DATA LISTING:
- - - - -

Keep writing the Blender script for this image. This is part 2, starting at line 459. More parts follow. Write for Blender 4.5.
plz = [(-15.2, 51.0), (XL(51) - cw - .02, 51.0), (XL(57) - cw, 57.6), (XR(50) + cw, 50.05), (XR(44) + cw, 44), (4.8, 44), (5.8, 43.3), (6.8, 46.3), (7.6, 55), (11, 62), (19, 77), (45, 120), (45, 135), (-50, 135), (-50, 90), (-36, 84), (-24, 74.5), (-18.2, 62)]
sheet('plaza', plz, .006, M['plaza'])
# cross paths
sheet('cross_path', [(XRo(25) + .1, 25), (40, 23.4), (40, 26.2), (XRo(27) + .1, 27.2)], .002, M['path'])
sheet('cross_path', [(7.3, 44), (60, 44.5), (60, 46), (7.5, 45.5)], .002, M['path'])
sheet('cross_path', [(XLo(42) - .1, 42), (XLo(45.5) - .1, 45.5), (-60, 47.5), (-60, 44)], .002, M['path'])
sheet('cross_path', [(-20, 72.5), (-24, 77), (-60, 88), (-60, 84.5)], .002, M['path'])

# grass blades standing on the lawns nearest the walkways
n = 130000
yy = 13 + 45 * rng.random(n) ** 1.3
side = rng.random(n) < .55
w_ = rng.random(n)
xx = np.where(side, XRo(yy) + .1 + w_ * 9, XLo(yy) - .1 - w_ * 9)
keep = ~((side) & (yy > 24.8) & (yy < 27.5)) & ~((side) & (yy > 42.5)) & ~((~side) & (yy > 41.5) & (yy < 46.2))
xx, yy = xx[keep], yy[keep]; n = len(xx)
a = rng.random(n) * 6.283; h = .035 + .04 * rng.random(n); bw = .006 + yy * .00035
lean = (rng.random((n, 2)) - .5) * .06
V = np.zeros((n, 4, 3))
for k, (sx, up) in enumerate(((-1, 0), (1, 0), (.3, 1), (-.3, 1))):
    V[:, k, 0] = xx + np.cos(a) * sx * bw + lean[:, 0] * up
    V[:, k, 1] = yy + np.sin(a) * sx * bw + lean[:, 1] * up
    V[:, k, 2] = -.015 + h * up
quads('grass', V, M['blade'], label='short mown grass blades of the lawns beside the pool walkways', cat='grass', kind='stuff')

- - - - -

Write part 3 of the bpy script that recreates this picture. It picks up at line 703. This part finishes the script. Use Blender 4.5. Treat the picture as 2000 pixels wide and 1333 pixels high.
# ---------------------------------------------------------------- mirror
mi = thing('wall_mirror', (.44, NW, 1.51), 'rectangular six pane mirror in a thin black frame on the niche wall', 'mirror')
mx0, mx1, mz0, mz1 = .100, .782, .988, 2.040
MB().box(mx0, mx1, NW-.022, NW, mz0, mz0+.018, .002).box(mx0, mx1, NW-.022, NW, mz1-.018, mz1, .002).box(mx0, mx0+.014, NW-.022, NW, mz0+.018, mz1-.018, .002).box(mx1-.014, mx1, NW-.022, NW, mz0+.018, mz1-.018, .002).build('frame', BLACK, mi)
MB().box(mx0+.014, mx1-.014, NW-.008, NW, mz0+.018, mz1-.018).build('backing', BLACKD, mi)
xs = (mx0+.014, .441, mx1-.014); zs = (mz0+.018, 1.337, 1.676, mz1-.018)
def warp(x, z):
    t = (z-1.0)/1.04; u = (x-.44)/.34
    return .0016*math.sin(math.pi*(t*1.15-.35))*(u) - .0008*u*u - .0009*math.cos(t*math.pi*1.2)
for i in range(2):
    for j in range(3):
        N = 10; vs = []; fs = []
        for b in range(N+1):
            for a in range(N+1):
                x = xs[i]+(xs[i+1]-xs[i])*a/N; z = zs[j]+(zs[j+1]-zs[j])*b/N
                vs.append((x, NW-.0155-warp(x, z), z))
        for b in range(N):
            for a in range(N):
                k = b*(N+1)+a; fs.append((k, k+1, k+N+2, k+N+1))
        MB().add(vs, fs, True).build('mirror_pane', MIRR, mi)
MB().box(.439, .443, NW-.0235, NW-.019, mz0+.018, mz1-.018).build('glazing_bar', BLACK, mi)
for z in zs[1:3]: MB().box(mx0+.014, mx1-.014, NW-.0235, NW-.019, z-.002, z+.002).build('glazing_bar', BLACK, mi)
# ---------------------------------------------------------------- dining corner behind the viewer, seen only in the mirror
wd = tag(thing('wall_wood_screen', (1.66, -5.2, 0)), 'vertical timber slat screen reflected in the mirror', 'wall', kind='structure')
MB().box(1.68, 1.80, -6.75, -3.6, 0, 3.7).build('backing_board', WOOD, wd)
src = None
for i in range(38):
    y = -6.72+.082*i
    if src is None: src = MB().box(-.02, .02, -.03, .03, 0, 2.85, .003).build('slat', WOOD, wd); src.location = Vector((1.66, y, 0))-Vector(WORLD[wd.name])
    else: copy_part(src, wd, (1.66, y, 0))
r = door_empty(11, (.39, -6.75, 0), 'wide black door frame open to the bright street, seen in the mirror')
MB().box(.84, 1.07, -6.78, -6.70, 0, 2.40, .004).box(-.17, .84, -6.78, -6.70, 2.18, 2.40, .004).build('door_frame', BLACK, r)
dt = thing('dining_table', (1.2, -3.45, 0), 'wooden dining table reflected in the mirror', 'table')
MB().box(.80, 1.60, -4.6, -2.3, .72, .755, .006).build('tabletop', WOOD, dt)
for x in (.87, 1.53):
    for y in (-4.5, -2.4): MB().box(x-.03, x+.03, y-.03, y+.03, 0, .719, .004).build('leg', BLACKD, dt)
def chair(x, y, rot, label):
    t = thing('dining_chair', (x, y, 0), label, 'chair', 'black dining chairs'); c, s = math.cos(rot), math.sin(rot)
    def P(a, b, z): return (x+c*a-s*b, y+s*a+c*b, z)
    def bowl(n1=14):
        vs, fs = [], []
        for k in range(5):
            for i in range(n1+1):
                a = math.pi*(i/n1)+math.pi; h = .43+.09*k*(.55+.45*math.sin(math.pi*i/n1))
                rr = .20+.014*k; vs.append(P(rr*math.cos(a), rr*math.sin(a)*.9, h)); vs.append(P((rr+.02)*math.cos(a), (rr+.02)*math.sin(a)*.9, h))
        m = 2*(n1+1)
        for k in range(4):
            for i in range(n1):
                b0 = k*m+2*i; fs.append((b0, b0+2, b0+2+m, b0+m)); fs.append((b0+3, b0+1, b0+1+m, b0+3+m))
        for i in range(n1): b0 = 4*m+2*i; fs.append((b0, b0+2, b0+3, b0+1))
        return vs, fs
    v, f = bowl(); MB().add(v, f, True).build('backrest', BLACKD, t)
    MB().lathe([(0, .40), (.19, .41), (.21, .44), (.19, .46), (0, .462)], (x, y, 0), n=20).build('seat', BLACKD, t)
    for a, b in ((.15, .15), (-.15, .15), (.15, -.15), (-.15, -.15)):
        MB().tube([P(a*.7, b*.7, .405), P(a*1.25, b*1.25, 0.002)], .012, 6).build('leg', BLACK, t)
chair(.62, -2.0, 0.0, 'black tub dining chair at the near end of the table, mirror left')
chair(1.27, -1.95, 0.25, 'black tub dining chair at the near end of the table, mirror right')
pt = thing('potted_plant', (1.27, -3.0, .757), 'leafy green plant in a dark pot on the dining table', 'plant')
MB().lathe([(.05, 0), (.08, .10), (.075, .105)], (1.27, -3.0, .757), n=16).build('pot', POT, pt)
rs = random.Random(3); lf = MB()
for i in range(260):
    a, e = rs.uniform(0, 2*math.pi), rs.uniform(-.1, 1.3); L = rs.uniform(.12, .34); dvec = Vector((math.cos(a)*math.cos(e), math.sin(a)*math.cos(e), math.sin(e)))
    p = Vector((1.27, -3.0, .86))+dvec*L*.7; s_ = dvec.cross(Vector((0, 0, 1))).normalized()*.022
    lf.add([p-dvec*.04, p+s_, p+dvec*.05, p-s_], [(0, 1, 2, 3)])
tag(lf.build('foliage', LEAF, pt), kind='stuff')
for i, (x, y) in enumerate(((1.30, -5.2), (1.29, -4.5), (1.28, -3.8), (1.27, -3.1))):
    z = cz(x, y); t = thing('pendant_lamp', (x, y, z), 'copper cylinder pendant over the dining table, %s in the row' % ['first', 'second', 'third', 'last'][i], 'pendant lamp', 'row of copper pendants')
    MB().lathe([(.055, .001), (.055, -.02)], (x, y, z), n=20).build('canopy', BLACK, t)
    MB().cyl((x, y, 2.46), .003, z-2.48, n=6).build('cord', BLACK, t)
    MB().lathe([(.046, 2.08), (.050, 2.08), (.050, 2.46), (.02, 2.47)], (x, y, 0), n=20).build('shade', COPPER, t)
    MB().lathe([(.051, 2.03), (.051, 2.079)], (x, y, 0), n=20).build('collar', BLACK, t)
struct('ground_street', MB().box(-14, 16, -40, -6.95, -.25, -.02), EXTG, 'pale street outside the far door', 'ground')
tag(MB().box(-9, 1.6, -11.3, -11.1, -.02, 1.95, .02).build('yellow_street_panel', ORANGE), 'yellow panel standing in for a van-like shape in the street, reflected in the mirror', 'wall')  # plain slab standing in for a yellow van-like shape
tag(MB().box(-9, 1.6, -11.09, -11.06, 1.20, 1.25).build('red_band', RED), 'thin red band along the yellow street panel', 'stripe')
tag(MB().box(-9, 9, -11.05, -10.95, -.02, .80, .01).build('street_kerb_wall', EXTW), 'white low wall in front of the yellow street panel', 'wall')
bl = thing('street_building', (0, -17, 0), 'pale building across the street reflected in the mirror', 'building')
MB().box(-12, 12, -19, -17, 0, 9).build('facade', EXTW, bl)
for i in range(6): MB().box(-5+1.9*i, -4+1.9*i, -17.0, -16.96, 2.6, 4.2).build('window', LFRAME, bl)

- - - - -

PROBLEM TO SOLVE: Find the string "wide" in the entries above and return each line that holds it.

RESULT BELOW:
Write part 3 of the bpy script that recreates this picture. It picks up at line 703. This part finishes the script. Use Blender 4.5. Treat the picture as 2000 pixels wide and 1333 pixels high.
r = door_empty(11, (.39, -6.75, 0), 'wide black door frame open to the bright street, seen in the mirror')